#### TASK DATA

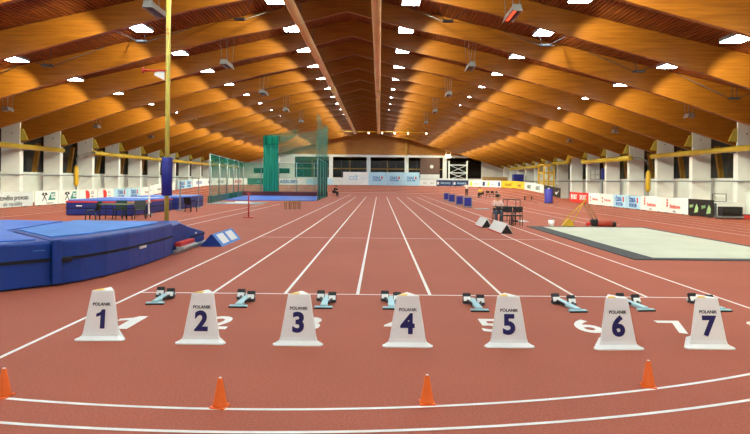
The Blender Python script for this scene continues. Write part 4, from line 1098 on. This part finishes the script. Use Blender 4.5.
def standing(arm_out=False):
    J = dict(pelvis=(0, 0, 0.96), waist=(0, 0.0, 1.12), chest=(0, 0.0, 1.34), neck=(0, 0.0, 1.5), head=(0, -0.015, 1.6), crown=(0, 0.0, 1.69),
             shL=(-0.17, 0, 1.42), elL=(-0.26, 0.02, 1.16), haL=(-0.27, -0.08, 0.92), fiL=(-0.27, -0.1, 0.8), shR=(0.17, 0, 1.42), elR=(0.25, 0.02, 1.16), haR=(0.26, -0.08, 0.92), fiR=(0.26, -0.1, 0.8),
             hipL=(-0.09, 0, 0.9), knL=(-0.1, -0.01, 0.49), anL=(-0.1, 0.02, 0.09), toL=(-0.11, -0.11, 0.045), hipR=(0.09, 0, 0.9), knR=(0.1, -0.01, 0.49), anR=(0.1, 0.02, 0.09), toR=(0.11, -0.11, 0.045))
    if arm_out: J.update(elL=(-0.42, -0.03, 1.36), haL=(-0.64, -0.1, 1.42), fiL=(-0.75, -0.12, 1.45))
    return J
def sitting(lean=0.0):
    return dict(pelvis=(0, 0.05, 0.55), waist=(0, 0.05-lean*0.3, 0.7), chest=(0, 0.04-lean*0.7, 0.92), neck=(0, 0.02-lean, 1.07), head=(0, -0.02-lean*1.1, 1.17), crown=(0, -0.01-lean*1.1, 1.26),
                shL=(-0.17, 0.03-lean*0.8, 1.0), elL=(-0.24, -0.06-lean, 0.76), haL=(-0.16, -0.26-lean, 0.72), fiL=(-0.13, -0.36-lean, 0.7), shR=(0.17, 0.03-lean*0.8, 1.0), elR=(0.24, -0.06-lean, 0.76), haR=(0.16, -0.26-lean, 0.72), fiR=(0.13, -0.36-lean, 0.7),
                hipL=(-0.09, 0.02, 0.54), knL=(-0.12, -0.4, 0.53), anL=(-0.12, -0.38, 0.1), toL=(-0.12, -0.5, 0.045), hipR=(0.09, 0.02, 0.54), knR=(0.12, -0.4, 0.53), anR=(0.12, -0.38, 0.1), toR=(0.12, -0.5, 0.045))
person('person standing in a white shirt and dark trousers with one arm out', (11.5, 76.5, 0), 0.2, standing(True), M_wcloth, M_bcloth)
person('person with dark hair in a pale pink top sitting behind the officials table', (5.6, 27.52, 0), 0.0, sitting(0.05), M_pink, M_bluecloth)
person('person in a yellow top sitting bent forward near the far right bend', (12.3, 70.0, 0), -0.9, sitting(0.22), M_ycloth, M_bcloth)
steel_chair('dark tube chair under the person in yellow', 12.3, 70.0, -0.9, 0.75)
person('person dressed in black sitting bent forward beside the cage corner', (-5.35, 69.5, 0), 1.0, sitting(0.2), M_bcloth, M_bcloth)
steel_chair('dark tube chair under the person in black', -5.35, 69.5, 1.0, 0.75)

# ------------------------------------------------------------------ world and view
w = bpy.data.worlds.new('night'); S.world = w; w.use_nodes = True
w.node_tree.nodes['Background'].inputs['Color'].default_value = (0.02, 0.025, 0.035, 1)
w.node_tree.nodes['Background'].inputs['Strength'].default_value = 0.3
S.view_settings.view_transform = 'Standard'; S.view_settings.look = 'None'; S.view_settings.gamma = 1.0
S.view_settings.use_curve_mapping = False; S.view_settings.exposure = 0.53
S.cycles.max_bounces = 8; S.cycles.diffuse_bounces = 4; S.cycles.transparent_max_bounces = 16
S.cycles.use_denoising = True
S.cycles.sample_clamp_indirect = 8
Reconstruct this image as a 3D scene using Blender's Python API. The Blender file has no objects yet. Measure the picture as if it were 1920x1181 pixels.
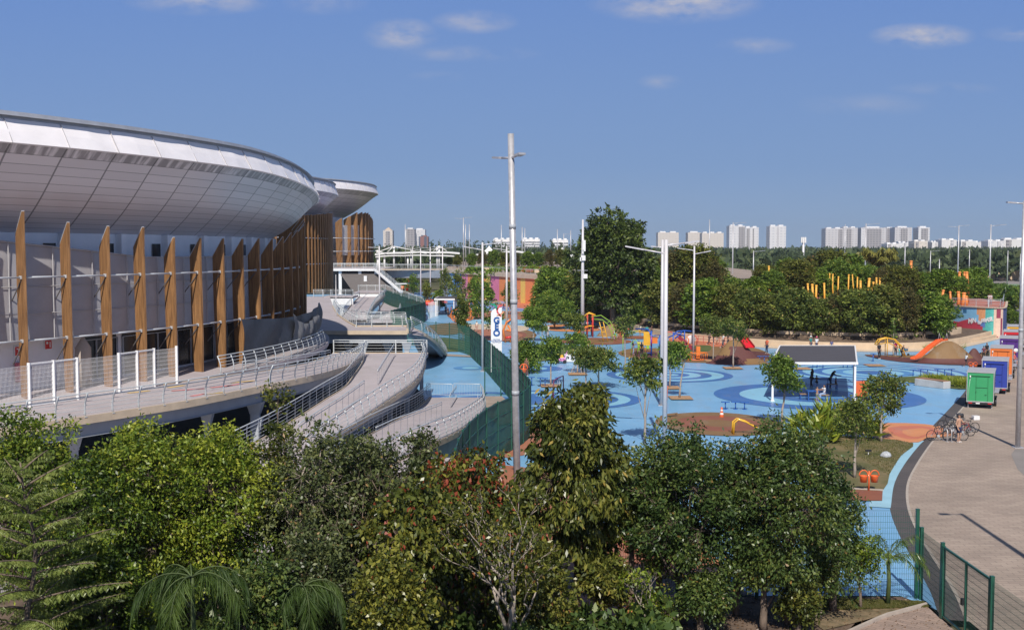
import bpy, bmesh, math, random
import numpy as np
from mathutils import Vector, Matrix
R = math.radians
random.seed(7)
scene = bpy.context.scene
COL = scene.collection

# ------------------------------------------------------------ camera, sky, sun
FPX = 2100.0                       # focal length in photo pixels (photo 1920 x 1181)
CAMZ = 12.0
PITCH = math.atan(122.5 / FPX)
cam_d = bpy.data.cameras.new('camera')
cam = bpy.data.objects.new('camera', cam_d); COL.objects.link(cam)
cam.location = (0, 0, CAMZ)
cam.rotation_euler = (math.pi / 2 - PITCH, 0, 0)
cam_d.sensor_fit = 'HORIZONTAL'; cam_d.sensor_width = 36.0; cam_d.lens = 36.0 * FPX / 1920
cam_d.clip_start = 0.5; cam_d.clip_end = 20000
scene.camera = cam

SUN_EL, SUN_DX = 46.0, 3.0         # sun stands behind the camera, light travels +Y
world = bpy.data.worlds.new('World'); scene.world = world; world.use_nodes = True
wn, wl = world.node_tree.nodes, world.node_tree.links
wn.clear()
w_out = wn.new('ShaderNodeOutputWorld'); w_bg = wn.new('ShaderNodeBackground')
w_bg.inputs['Strength'].default_value = 0.088
sky = wn.new('ShaderNodeTexSky'); sky.sky_type = 'NISHITA'; sky.sun_disc = False
sky.sun_elevation = R(SUN_EL); sky.sun_rotation = R(180.0 + SUN_DX)
sky.altitude = 0; sky.air_density = 1.0; sky.dust_density = 0.6; sky.ozone_density = 2.2

def wmath(op, a, b=None, clamp=False):
    n = wn.new('ShaderNodeMath'); n.operation = op; n.use_clamp = clamp
    for i, v in enumerate((a, b)):
        if v is None: continue
        if isinstance(v, (int, float)): n.inputs[i].default_value = v
        else: wl.new(v, n.inputs[i])
    return n.outputs[0]
tc = wn.new('ShaderNodeTexCoord'); sp = wn.new('ShaderNodeSeparateXYZ')
wl.new(tc.outputs['Generated'], sp.inputs[0])
ysafe = wmath('MAXIMUM', sp.outputs['Y'], 0.05)
su = wmath('DIVIDE', sp.outputs['X'], ysafe); sv = wmath('DIVIDE', sp.outputs['Z'], ysafe)
cmb = wn.new('ShaderNodeCombineXYZ'); wl.new(su, cmb.inputs[0]); wl.new(wmath('MULTIPLY', sv, 2.2), cmb.inputs[1])
nz = wn.new('ShaderNodeTexNoise'); nz.inputs['Scale'].default_value = 22; nz.inputs['Detail'].default_value = 7
nz.inputs['Roughness'].default_value = 0.62; wl.new(cmb.outputs[0], nz.inputs['Vector'])
mask = None
for (px, py, rx, ry, st) in [(385, 8, 150, 30, .5), (755, 72, 75, 34, .55), (890, 48, 85, 24, .5), (870, 106, 150, 17, .25),
                             (1262, 14, 170, 40, .75), (1412, 91, 80, 18, .35), (1720, 74, 105, 26, .85), (1900, 70, 80, 16, .35),
                             (1235, 158, 45, 16, .22), (1620, 200, 140, 24, .16), (1760, 170, 110, 14, .18), (610, 12, 90, 26, .25),
                             (820, 148, 60, 12, .15), (2300, 60, 200, 40, .7), (-300, 40, 180, 30, .5)]:
    a = wmath('MULTIPLY', wmath('SUBTRACT', su, (px - 960) / FPX), FPX / rx)
    b = wmath('MULTIPLY', wmath('SUBTRACT', sv, (468 - py) / FPX), FPX / ry)
    d = wmath('SQRT', wmath('ADD', wmath('MULTIPLY', a, a), wmath('MULTIPLY', b, b)))
    m = wmath('MULTIPLY', wmath('SUBTRACT', 1.0, d, True), 1.6 * st)
    mask = m if mask is None else wmath('MAXIMUM', mask, m)
nzc = wmath('MULTIPLY', wmath('SUBTRACT', nz.outputs[0], 0.36), 3.2, True)
cm = wmath('MULTIPLY', mask, nzc, True)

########

__TO BE DONE__:
Quote the preceding records in their entirety, excluding every picture.

__REPLY TO THE TASK__:
The Blender Python script for this scene continues. Write part 4, from line 1098 on. This part finishes the script. Use Blender 4.5.
def standing(arm_out=False):
    J = dict(pelvis=(0, 0, 0.96), waist=(0, 0.0, 1.12), chest=(0, 0.0, 1.34), neck=(0, 0.0, 1.5), head=(0, -0.015, 1.6), crown=(0, 0.0, 1.69),
             shL=(-0.17, 0, 1.42), elL=(-0.26, 0.02, 1.16), haL=(-0.27, -0.08, 0.92), fiL=(-0.27, -0.1, 0.8), shR=(0.17, 0, 1.42), elR=(0.25, 0.02, 1.16), haR=(0.26, -0.08, 0.92), fiR=(0.26, -0.1, 0.8),
             hipL=(-0.09, 0, 0.9), knL=(-0.1, -0.01, 0.49), anL=(-0.1, 0.02, 0.09), toL=(-0.11, -0.11, 0.045), hipR=(0.09, 0, 0.9), knR=(0.1, -0.01, 0.49), anR=(0.1, 0.02, 0.09), toR=(0.11, -0.11, 0.045))
    if arm_out: J.update(elL=(-0.42, -0.03, 1.36), haL=(-0.64, -0.1, 1.42), fiL=(-0.75, -0.12, 1.45))
    return J
def sitting(lean=0.0):
    return dict(pelvis=(0, 0.05, 0.55), waist=(0, 0.05-lean*0.3, 0.7), chest=(0, 0.04-lean*0.7, 0.92), neck=(0, 0.02-lean, 1.07), head=(0, -0.02-lean*1.1, 1.17), crown=(0, -0.01-lean*1.1, 1.26),
                shL=(-0.17, 0.03-lean*0.8, 1.0), elL=(-0.24, -0.06-lean, 0.76), haL=(-0.16, -0.26-lean, 0.72), fiL=(-0.13, -0.36-lean, 0.7), shR=(0.17, 0.03-lean*0.8, 1.0), elR=(0.24, -0.06-lean, 0.76), haR=(0.16, -0.26-lean, 0.72), fiR=(0.13, -0.36-lean, 0.7),
                hipL=(-0.09, 0.02, 0.54), knL=(-0.12, -0.4, 0.53), anL=(-0.12, -0.38, 0.1), toL=(-0.12, -0.5, 0.045), hipR=(0.09, 0.02, 0.54), knR=(0.12, -0.4, 0.53), anR=(0.12, -0.38, 0.1), toR=(0.12, -0.5, 0.045))
person('person standing in a white shirt and dark trousers with one arm out', (11.5, 76.5, 0), 0.2, standing(True), M_wcloth, M_bcloth)
person('person with dark hair in a pale pink top sitting behind the officials table', (5.6, 27.52, 0), 0.0, sitting(0.05), M_pink, M_bluecloth)
person('person in a yellow top sitting bent forward near the far right bend', (12.3, 70.0, 0), -0.9, sitting(0.22), M_ycloth, M_bcloth)
steel_chair('dark tube chair under the person in yellow', 12.3, 70.0, -0.9, 0.75)
person('person dressed in black sitting bent forward beside the cage corner', (-5.35, 69.5, 0), 1.0, sitting(0.2), M_bcloth, M_bcloth)
steel_chair('dark tube chair under the person in black', -5.35, 69.5, 1.0, 0.75)

# ------------------------------------------------------------------ world and view
w = bpy.data.worlds.new('night'); S.world = w; w.use_nodes = True
w.node_tree.nodes['Background'].inputs['Color'].default_value = (0.02, 0.025, 0.035, 1)
w.node_tree.nodes['Background'].inputs['Strength'].default_value = 0.3
S.view_settings.view_transform = 'Standard'; S.view_settings.look = 'None'; S.view_settings.gamma = 1.0
S.view_settings.use_curve_mapping = False; S.view_settings.exposure = 0.53
S.cycles.max_bounces = 8; S.cycles.diffuse_bounces = 4; S.cycles.transparent_max_bounces = 16
S.cycles.use_denoising = True
S.cycles.sample_clamp_indirect = 8
Reconstruct this image as a 3D scene using Blender's Python API. The Blender file has no objects yet. Measure the picture as if it were 1920x1181 pixels.
import bpy, bmesh, math, random
import numpy as np
from mathutils import Vector, Matrix
R = math.radians
random.seed(7)
scene = bpy.context.scene
COL = scene.collection

# ------------------------------------------------------------ camera, sky, sun
FPX = 2100.0                       # focal length in photo pixels (photo 1920 x 1181)
CAMZ = 12.0
PITCH = math.atan(122.5 / FPX)
cam_d = bpy.data.cameras.new('camera')
cam = bpy.data.objects.new('camera', cam_d); COL.objects.link(cam)
cam.location = (0, 0, CAMZ)
cam.rotation_euler = (math.pi / 2 - PITCH, 0, 0)
cam_d.sensor_fit = 'HORIZONTAL'; cam_d.sensor_width = 36.0; cam_d.lens = 36.0 * FPX / 1920
cam_d.clip_start = 0.5; cam_d.clip_end = 20000
scene.camera = cam

SUN_EL, SUN_DX = 46.0, 3.0         # sun stands behind the camera, light travels +Y
world = bpy.data.worlds.new('World'); scene.world = world; world.use_nodes = True
wn, wl = world.node_tree.nodes, world.node_tree.links
wn.clear()
w_out = wn.new('ShaderNodeOutputWorld'); w_bg = wn.new('ShaderNodeBackground')
w_bg.inputs['Strength'].default_value = 0.088
sky = wn.new('ShaderNodeTexSky'); sky.sky_type = 'NISHITA'; sky.sun_disc = False
sky.sun_elevation = R(SUN_EL); sky.sun_rotation = R(180.0 + SUN_DX)
sky.altitude = 0; sky.air_density = 1.0; sky.dust_density = 0.6; sky.ozone_density = 2.2

def wmath(op, a, b=None, clamp=False):
    n = wn.new('ShaderNodeMath'); n.operation = op; n.use_clamp = clamp
    for i, v in enumerate((a, b)):
        if v is None: continue
        if isinstance(v, (int, float)): n.inputs[i].default_value = v
        else: wl.new(v, n.inputs[i])
    return n.outputs[0]
tc = wn.new('ShaderNodeTexCoord'); sp = wn.new('ShaderNodeSeparateXYZ')
wl.new(tc.outputs['Generated'], sp.inputs[0])
ysafe = wmath('MAXIMUM', sp.outputs['Y'], 0.05)
su = wmath('DIVIDE', sp.outputs['X'], ysafe); sv = wmath('DIVIDE', sp.outputs['Z'], ysafe)
cmb = wn.new('ShaderNodeCombineXYZ'); wl.new(su, cmb.inputs[0]); wl.new(wmath('MULTIPLY', sv, 2.2), cmb.inputs[1])
nz = wn.new('ShaderNodeTexNoise'); nz.inputs['Scale'].default_value = 22; nz.inputs['Detail'].default_value = 7
nz.inputs['Roughness'].default_value = 0.62; wl.new(cmb.outputs[0], nz.inputs['Vector'])
mask = None
for (px, py, rx, ry, st) in [(385, 8, 150, 30, .5), (755, 72, 75, 34, .55), (890, 48, 85, 24, .5), (870, 106, 150, 17, .25),
                             (1262, 14, 170, 40, .75), (1412, 91, 80, 18, .35), (1720, 74, 105, 26, .85), (1900, 70, 80, 16, .35),
                             (1235, 158, 45, 16, .22), (1620, 200, 140, 24, .16), (1760, 170, 110, 14, .18), (610, 12, 90, 26, .25),
                             (820, 148, 60, 12, .15), (2300, 60, 200, 40, .7), (-300, 40, 180, 30, .5)]:
    a = wmath('MULTIPLY', wmath('SUBTRACT', su, (px - 960) / FPX), FPX / rx)
    b = wmath('MULTIPLY', wmath('SUBTRACT', sv, (468 - py) / FPX), FPX / ry)
    d = wmath('SQRT', wmath('ADD', wmath('MULTIPLY', a, a), wmath('MULTIPLY', b, b)))
    m = wmath('MULTIPLY', wmath('SUBTRACT', 1.0, d, True), 1.6 * st)
    mask = m if mask is None else wmath('MAXIMUM', mask, m)
nzc = wmath('MULTIPLY', wmath('SUBTRACT', nz.outputs[0], 0.36), 3.2, True)
cm = wmath('MULTIPLY', mask, nzc, True)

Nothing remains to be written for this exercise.